Although deadlock avoidance issue has attracted much attention and has been extensively studied, most of the existing results assume reliable machines. This assumption makes it difficult to apply existing deadlock avoidance algorithms to real manufacturing systems with unreliable machines. This paper presents the results to apply an existing deadlock avoidance algorithm to systems with unreliable machines by analyzing the robustness of the deadlock avoidance algorithm. Sequential production processes are considered in this paper, and Petri Net is adopted as the tool for modeling and analysis of the sequential processes. Different types of tolerable machine failures under which liveness property can be preserved are characterized. Computational complexity of the proposed algorithm is analyzed.
Deadlock is a highly undesirable situation in which a set of parts or jobs are requesting or waiting for resources held by other parts or jobs in the same set, with the set of parts or jobs in circular waiting. In the context of manufacturing systems, deadlock issue has attracted much attention in the last decade (Lawley & Sulistyono, 2002; Hsieh, 2000; Wu, 1999; Reveliotis, 1999; Lawley, 1998; Lawley, Spyros, Reveliotis, & Placid, 1998; Reveliotis, Lawley, & Ferreira, 1997; Cho, Kumaran, & Wysk, 1995; Ezpeleta, Colom, & Martinez, 1995; Hsieh & Chang, 1994; Wysk, Yang, & Joshi, 1991; Banaszak & Krogh, 1990; Viswanadham, Narahari, & Johnson, 1990). Banaszak and Krogh (1990) proposed a production Petri net (PPN) model and developed a simple and low computational complexity deadlock avoidance restriction policy. Hsieh (Hsieh & Chang, 1994) overcame the drawbacks of the above approach by formulating a deadlock avoidance controller (DAC) synthesis problem for a class of Petri net called CPPN. Ezpeleta et al. (1995) formulated a policy that prevents deadlocks by establishing the equivalence between deadlocks and unmarked siphons in a class of Petri net called S3PR. Wysk et al. (1991) and Cho et al. (1995) proposed graph-theoretic models for deadlock detection and avoidance of manufacturing systems.

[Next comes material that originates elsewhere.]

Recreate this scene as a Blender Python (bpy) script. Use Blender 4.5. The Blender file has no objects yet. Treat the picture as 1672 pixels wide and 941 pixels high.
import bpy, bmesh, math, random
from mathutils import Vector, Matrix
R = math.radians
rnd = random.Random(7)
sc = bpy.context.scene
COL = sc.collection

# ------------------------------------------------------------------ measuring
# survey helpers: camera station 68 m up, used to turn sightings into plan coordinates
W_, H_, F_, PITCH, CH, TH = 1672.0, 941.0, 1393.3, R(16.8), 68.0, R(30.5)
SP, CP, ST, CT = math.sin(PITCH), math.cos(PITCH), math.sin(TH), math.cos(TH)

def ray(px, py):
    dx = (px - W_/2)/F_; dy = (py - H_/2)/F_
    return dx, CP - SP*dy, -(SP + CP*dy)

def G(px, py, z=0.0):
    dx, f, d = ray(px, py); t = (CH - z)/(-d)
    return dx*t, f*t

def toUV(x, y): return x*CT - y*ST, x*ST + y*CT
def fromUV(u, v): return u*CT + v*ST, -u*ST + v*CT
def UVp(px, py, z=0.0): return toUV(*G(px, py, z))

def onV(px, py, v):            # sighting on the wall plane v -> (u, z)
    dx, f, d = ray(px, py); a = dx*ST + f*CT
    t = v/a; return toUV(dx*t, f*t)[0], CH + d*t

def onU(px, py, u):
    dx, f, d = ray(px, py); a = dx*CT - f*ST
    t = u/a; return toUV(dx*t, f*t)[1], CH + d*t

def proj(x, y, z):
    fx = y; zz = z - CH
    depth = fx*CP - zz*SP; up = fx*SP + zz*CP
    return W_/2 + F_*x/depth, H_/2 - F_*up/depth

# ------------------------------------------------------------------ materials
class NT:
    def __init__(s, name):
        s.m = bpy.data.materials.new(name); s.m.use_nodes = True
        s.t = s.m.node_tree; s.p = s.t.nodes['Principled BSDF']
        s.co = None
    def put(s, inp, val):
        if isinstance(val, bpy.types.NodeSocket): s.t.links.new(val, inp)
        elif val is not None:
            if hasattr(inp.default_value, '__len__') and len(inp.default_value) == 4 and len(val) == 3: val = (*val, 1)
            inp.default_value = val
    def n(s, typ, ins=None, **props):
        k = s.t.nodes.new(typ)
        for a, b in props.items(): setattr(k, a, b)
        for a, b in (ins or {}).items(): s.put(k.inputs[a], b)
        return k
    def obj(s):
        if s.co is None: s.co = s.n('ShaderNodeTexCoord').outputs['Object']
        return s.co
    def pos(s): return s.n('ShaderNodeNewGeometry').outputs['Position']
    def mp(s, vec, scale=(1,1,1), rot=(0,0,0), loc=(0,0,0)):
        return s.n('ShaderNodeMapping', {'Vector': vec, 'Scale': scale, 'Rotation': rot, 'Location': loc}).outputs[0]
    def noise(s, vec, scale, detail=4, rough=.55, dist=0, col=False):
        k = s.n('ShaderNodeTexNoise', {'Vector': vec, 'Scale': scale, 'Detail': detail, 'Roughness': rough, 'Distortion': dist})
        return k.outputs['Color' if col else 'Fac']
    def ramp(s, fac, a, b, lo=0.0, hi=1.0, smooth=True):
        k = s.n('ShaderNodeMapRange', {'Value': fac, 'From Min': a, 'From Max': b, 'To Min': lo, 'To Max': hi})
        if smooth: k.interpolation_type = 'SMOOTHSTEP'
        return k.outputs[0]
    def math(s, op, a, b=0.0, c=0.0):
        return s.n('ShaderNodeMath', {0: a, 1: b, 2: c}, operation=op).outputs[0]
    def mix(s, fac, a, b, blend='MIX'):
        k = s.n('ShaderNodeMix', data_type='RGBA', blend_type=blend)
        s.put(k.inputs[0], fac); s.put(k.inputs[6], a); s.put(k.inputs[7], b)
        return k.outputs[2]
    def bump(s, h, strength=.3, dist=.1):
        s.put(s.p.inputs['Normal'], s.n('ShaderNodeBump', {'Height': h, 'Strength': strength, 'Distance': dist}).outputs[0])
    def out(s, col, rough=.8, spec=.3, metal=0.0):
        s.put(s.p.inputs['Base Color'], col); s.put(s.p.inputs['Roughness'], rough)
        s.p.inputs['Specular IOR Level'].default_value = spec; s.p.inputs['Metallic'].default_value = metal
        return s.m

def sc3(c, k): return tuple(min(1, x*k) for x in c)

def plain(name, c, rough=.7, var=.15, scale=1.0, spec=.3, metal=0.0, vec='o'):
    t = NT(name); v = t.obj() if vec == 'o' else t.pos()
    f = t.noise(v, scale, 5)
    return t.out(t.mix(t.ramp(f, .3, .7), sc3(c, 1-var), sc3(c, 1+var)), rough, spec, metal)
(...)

Uncertainties such as machine failure poses challenges in control of manufacturing systems as resource failures may reduce the number of available resources which may in turn result in deadlocks or lead to dead states. As existing papers assume reliable machines in development of deadlock avoidance algorithms, there is a gap between the development of theory and application to real manufacturing systems. The main results of this paper show that the existing deadlock avoidance control (DAC) algorithm possesses desirable robustness properties capable of dealing with unreliable machines. The concept of critical path is proposed to quantitatively characterize the safety margins with which the system can still be kept live using the remaining resources available. The results of this paper show that it is possible to tailor existing deadlock avoidance algorithms to be applicable to systems with unreliable machines.